Task inputs ->

::::::::

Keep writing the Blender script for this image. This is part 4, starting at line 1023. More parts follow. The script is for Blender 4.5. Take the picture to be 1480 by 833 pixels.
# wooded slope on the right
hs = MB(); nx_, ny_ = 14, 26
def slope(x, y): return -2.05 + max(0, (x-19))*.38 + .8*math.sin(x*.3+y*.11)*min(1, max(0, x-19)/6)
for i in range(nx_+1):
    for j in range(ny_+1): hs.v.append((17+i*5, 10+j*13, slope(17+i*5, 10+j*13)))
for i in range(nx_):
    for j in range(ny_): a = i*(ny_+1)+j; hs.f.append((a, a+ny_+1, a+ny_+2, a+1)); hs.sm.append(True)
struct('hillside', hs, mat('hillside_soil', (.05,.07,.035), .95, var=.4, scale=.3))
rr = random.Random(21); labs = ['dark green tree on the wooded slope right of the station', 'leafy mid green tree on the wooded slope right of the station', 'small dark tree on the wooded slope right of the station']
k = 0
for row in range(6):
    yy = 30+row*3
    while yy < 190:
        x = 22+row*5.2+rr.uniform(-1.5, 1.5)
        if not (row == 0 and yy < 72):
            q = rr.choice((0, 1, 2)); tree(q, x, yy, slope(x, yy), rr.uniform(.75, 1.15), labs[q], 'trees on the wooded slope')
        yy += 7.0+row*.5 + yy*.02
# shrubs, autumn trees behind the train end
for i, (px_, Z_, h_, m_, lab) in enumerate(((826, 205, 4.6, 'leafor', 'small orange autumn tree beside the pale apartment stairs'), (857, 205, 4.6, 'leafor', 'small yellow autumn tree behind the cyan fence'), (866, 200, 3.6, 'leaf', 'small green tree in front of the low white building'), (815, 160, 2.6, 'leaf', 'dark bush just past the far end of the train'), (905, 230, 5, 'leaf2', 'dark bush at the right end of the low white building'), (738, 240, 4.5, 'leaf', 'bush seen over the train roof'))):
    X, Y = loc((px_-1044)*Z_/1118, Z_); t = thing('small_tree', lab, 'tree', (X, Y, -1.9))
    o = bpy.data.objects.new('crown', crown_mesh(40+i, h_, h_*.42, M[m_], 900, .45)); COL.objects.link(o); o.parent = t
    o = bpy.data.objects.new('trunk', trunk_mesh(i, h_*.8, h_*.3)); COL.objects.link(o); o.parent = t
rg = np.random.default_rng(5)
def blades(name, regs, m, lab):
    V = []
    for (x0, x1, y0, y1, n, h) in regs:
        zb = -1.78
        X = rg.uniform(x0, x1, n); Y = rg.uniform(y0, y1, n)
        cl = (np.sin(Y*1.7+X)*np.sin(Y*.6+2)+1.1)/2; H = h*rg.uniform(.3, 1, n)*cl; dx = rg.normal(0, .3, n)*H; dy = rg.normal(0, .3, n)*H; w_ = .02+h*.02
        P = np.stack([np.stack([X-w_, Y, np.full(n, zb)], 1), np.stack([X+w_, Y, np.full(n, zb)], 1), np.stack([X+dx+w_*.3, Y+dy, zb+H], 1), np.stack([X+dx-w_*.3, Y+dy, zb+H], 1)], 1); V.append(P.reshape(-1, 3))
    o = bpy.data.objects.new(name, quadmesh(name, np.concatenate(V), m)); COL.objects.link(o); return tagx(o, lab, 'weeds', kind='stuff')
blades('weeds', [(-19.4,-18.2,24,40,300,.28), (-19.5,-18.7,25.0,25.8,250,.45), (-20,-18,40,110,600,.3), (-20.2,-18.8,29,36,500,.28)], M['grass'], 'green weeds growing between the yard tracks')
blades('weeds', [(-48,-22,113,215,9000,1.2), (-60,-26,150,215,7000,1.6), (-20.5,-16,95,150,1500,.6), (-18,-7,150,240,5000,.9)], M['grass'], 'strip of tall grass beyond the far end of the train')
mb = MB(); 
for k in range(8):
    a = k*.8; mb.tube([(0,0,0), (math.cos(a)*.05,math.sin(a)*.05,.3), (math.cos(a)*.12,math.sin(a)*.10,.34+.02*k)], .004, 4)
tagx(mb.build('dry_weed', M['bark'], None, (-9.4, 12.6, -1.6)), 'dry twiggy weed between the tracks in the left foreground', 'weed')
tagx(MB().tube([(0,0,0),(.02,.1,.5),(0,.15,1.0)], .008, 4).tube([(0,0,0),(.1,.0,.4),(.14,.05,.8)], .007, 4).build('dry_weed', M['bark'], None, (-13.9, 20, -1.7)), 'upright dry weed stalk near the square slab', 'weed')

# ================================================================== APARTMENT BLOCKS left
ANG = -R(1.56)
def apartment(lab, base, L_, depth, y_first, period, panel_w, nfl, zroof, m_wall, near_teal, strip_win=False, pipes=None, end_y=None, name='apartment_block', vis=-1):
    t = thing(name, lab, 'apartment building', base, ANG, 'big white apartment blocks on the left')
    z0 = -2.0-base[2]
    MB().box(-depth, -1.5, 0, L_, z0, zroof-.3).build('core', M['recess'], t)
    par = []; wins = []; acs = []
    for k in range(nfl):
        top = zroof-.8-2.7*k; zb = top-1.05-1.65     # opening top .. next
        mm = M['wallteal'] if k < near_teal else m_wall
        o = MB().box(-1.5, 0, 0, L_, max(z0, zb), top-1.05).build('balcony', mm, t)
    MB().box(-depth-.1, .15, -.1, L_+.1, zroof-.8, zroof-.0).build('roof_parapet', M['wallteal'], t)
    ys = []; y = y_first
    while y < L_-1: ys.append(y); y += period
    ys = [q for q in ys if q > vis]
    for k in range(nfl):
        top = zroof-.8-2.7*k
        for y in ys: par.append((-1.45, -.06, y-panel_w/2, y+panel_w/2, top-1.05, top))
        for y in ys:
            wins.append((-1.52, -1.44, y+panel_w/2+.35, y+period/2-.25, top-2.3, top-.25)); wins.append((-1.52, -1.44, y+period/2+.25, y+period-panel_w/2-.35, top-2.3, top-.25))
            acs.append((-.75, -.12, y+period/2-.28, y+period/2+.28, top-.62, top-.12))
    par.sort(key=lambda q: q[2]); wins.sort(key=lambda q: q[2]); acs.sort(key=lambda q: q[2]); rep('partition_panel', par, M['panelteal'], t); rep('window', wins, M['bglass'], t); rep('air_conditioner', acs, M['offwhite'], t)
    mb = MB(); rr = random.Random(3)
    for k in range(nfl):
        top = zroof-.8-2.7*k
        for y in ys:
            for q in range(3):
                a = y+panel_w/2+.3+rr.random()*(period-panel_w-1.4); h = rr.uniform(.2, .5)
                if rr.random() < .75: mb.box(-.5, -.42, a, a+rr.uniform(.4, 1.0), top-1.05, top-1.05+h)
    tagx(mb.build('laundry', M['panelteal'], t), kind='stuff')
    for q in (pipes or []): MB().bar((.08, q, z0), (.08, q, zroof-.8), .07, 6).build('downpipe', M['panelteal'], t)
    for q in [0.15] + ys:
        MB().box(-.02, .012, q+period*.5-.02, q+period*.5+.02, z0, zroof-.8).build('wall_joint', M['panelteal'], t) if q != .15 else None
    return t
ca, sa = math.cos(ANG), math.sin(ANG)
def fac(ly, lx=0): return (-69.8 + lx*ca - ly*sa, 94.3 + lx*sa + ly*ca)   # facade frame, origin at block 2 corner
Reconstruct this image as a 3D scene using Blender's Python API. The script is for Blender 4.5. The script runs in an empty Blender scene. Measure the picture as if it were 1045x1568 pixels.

::::::::

Exercise aim -> Exactly reproduce every line of the data above.

Finished exercise ->
Keep writing the Blender script for this image. This is part 4, starting at line 1023. More parts follow. The script is for Blender 4.5. Take the picture to be 1480 by 833 pixels.
# wooded slope on the right
hs = MB(); nx_, ny_ = 14, 26
def slope(x, y): return -2.05 + max(0, (x-19))*.38 + .8*math.sin(x*.3+y*.11)*min(1, max(0, x-19)/6)
for i in range(nx_+1):
    for j in range(ny_+1): hs.v.append((17+i*5, 10+j*13, slope(17+i*5, 10+j*13)))
for i in range(nx_):
    for j in range(ny_): a = i*(ny_+1)+j; hs.f.append((a, a+ny_+1, a+ny_+2, a+1)); hs.sm.append(True)
struct('hillside', hs, mat('hillside_soil', (.05,.07,.035), .95, var=.4, scale=.3))
rr = random.Random(21); labs = ['dark green tree on the wooded slope right of the station', 'leafy mid green tree on the wooded slope right of the station', 'small dark tree on the wooded slope right of the station']
k = 0
for row in range(6):
    yy = 30+row*3
    while yy < 190:
        x = 22+row*5.2+rr.uniform(-1.5, 1.5)
        if not (row == 0 and yy < 72):
            q = rr.choice((0, 1, 2)); tree(q, x, yy, slope(x, yy), rr.uniform(.75, 1.15), labs[q], 'trees on the wooded slope')
        yy += 7.0+row*.5 + yy*.02
# shrubs, autumn trees behind the train end
for i, (px_, Z_, h_, m_, lab) in enumerate(((826, 205, 4.6, 'leafor', 'small orange autumn tree beside the pale apartment stairs'), (857, 205, 4.6, 'leafor', 'small yellow autumn tree behind the cyan fence'), (866, 200, 3.6, 'leaf', 'small green tree in front of the low white building'), (815, 160, 2.6, 'leaf', 'dark bush just past the far end of the train'), (905, 230, 5, 'leaf2', 'dark bush at the right end of the low white building'), (738, 240, 4.5, 'leaf', 'bush seen over the train roof'))):
    X, Y = loc((px_-1044)*Z_/1118, Z_); t = thing('small_tree', lab, 'tree', (X, Y, -1.9))
    o = bpy.data.objects.new('crown', crown_mesh(40+i, h_, h_*.42, M[m_], 900, .45)); COL.objects.link(o); o.parent = t
    o = bpy.data.objects.new('trunk', trunk_mesh(i, h_*.8, h_*.3)); COL.objects.link(o); o.parent = t
rg = np.random.default_rng(5)
def blades(name, regs, m, lab):
    V = []
    for (x0, x1, y0, y1, n, h) in regs:
        zb = -1.78
        X = rg.uniform(x0, x1, n); Y = rg.uniform(y0, y1, n)
        cl = (np.sin(Y*1.7+X)*np.sin(Y*.6+2)+1.1)/2; H = h*rg.uniform(.3, 1, n)*cl; dx = rg.normal(0, .3, n)*H; dy = rg.normal(0, .3, n)*H; w_ = .02+h*.02
        P = np.stack([np.stack([X-w_, Y, np.full(n, zb)], 1), np.stack([X+w_, Y, np.full(n, zb)], 1), np.stack([X+dx+w_*.3, Y+dy, zb+H], 1), np.stack([X+dx-w_*.3, Y+dy, zb+H], 1)], 1); V.append(P.reshape(-1, 3))
    o = bpy.data.objects.new(name, quadmesh(name, np.concatenate(V), m)); COL.objects.link(o); return tagx(o, lab, 'weeds', kind='stuff')
blades('weeds', [(-19.4,-18.2,24,40,300,.28), (-19.5,-18.7,25.0,25.8,250,.45), (-20,-18,40,110,600,.3), (-20.2,-18.8,29,36,500,.28)], M['grass'], 'green weeds growing between the yard tracks')
blades('weeds', [(-48,-22,113,215,9000,1.2), (-60,-26,150,215,7000,1.6), (-20.5,-16,95,150,1500,.6), (-18,-7,150,240,5000,.9)], M['grass'], 'strip of tall grass beyond the far end of the train')
mb = MB(); 
for k in range(8):
    a = k*.8; mb.tube([(0,0,0), (math.cos(a)*.05,math.sin(a)*.05,.3), (math.cos(a)*.12,math.sin(a)*.10,.34+.02*k)], .004, 4)
tagx(mb.build('dry_weed', M['bark'], None, (-9.4, 12.6, -1.6)), 'dry twiggy weed between the tracks in the left foreground', 'weed')
tagx(MB().tube([(0,0,0),(.02,.1,.5),(0,.15,1.0)], .008, 4).tube([(0,0,0),(.1,.0,.4),(.14,.05,.8)], .007, 4).build('dry_weed', M['bark'], None, (-13.9, 20, -1.7)), 'upright dry weed stalk near the square slab', 'weed')

# ================================================================== APARTMENT BLOCKS left
ANG = -R(1.56)
def apartment(lab, base, L_, depth, y_first, period, panel_w, nfl, zroof, m_wall, near_teal, strip_win=False, pipes=None, end_y=None, name='apartment_block', vis=-1):
    t = thing(name, lab, 'apartment building', base, ANG, 'big white apartment blocks on the left')
    z0 = -2.0-base[2]
    MB().box(-depth, -1.5, 0, L_, z0, zroof-.3).build('core', M['recess'], t)
    par = []; wins = []; acs = []
    for k in range(nfl):
        top = zroof-.8-2.7*k; zb = top-1.05-1.65     # opening top .. next
        mm = M['wallteal'] if k < near_teal else m_wall
        o = MB().box(-1.5, 0, 0, L_, max(z0, zb), top-1.05).build('balcony', mm, t)
    MB().box(-depth-.1, .15, -.1, L_+.1, zroof-.8, zroof-.0).build('roof_parapet', M['wallteal'], t)
    ys = []; y = y_first
    while y < L_-1: ys.append(y); y += period
    ys = [q for q in ys if q > vis]
    for k in range(nfl):
        top = zroof-.8-2.7*k
        for y in ys: par.append((-1.45, -.06, y-panel_w/2, y+panel_w/2, top-1.05, top))
        for y in ys:
            wins.append((-1.52, -1.44, y+panel_w/2+.35, y+period/2-.25, top-2.3, top-.25)); wins.append((-1.52, -1.44, y+period/2+.25, y+period-panel_w/2-.35, top-2.3, top-.25))
            acs.append((-.75, -.12, y+period/2-.28, y+period/2+.28, top-.62, top-.12))
    par.sort(key=lambda q: q[2]); wins.sort(key=lambda q: q[2]); acs.sort(key=lambda q: q[2]); rep('partition_panel', par, M['panelteal'], t); rep('window', wins, M['bglass'], t); rep('air_conditioner', acs, M['offwhite'], t)
    mb = MB(); rr = random.Random(3)
    for k in range(nfl):
        top = zroof-.8-2.7*k
        for y in ys:
            for q in range(3):
                a = y+panel_w/2+.3+rr.random()*(period-panel_w-1.4); h = rr.uniform(.2, .5)
                if rr.random() < .75: mb.box(-.5, -.42, a, a+rr.uniform(.4, 1.0), top-1.05, top-1.05+h)
    tagx(mb.build('laundry', M['panelteal'], t), kind='stuff')
    for q in (pipes or []): MB().bar((.08, q, z0), (.08, q, zroof-.8), .07, 6).build('downpipe', M['panelteal'], t)
    for q in [0.15] + ys:
        MB().box(-.02, .012, q+period*.5-.02, q+period*.5+.02, z0, zroof-.8).build('wall_joint', M['panelteal'], t) if q != .15 else None
    return t
ca, sa = math.cos(ANG), math.sin(ANG)
def fac(ly, lx=0): return (-69.8 + lx*ca - ly*sa, 94.3 + lx*sa + ly*ca)   # facade frame, origin at block 2 corner
Reconstruct this image as a 3D scene using Blender's Python API. The script is for Blender 4.5. The script runs in an empty Blender scene. Measure the picture as if it were 1045x1568 pixels.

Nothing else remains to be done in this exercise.